Writing a program to solve a problem is in many ways analogous to writing an essay. In fact, both acts share the notion of composition and involve a problem-solving process. Therefore, just as you would in other classes, in this class you should strive to write readable programs. Writing unorganized, hard-to-read code will earn you a similar grade to that you would receive for writing unorganized, hard-to-read essays in an English class.

To assess your understanding of the topics presented in this course, there will be weekly written or programming assignments. Late assignments will be penalized unless a valid excuse is presented or arrangements are made before the due date.

• In this course, collaboration is not allowed on assignments or exams.
• However, you are encouraged to work in pairs on the labs.

Assignments will be submitted both in paper form and electronically.

There will be two midterms (dates already tentatively set, see table below), and a final exam (during the regularly scheduled final exam period). At the instructor’s discretion, the exams will either be given open-notes, in-class or in a take-home format.

If you are unable to take the exam on the date scheduled, it is your responsibility to notify the instructor in advance to make other arrangements.

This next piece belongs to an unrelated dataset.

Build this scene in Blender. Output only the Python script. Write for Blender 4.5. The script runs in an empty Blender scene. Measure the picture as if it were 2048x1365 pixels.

Your final grade for the course will be calculated according to the following distribution of coursework:

Note: Although higher numerical scores will necessarily receive higher grades, I do not feel bound to follow the frequently used 90/80/70/60 cut-offs. Pluses or minuses may be added at my discretion.

Please don’t cheat. Read Originality and Attribution: A guide for student writers at Vassar College. Since this course is concerned with composition, the guidelines that apply to writing in general, apply equally to the writing of computer programs. Copying someone else’s code without attribution amounts to plagiarism. So give proper attribution for the help you receive. School policy dictates instructors must report all suspected incidents of cheating to their department chair. Did you read the previous sentence? Please don’t put yourself or your professor in that position. When in doubt, ask your professor or a coach before seeking any help from another source.

Academic accommodations are available for students with disabilities who are registered with the Office of Disability and Support Services. Students in need of disability accommodations should schedule an appointment with me early in the semester to discuss any accommodations for this course which have been approved by the Office of Disability and Support Services, as indicated in your DSS accommodation letter.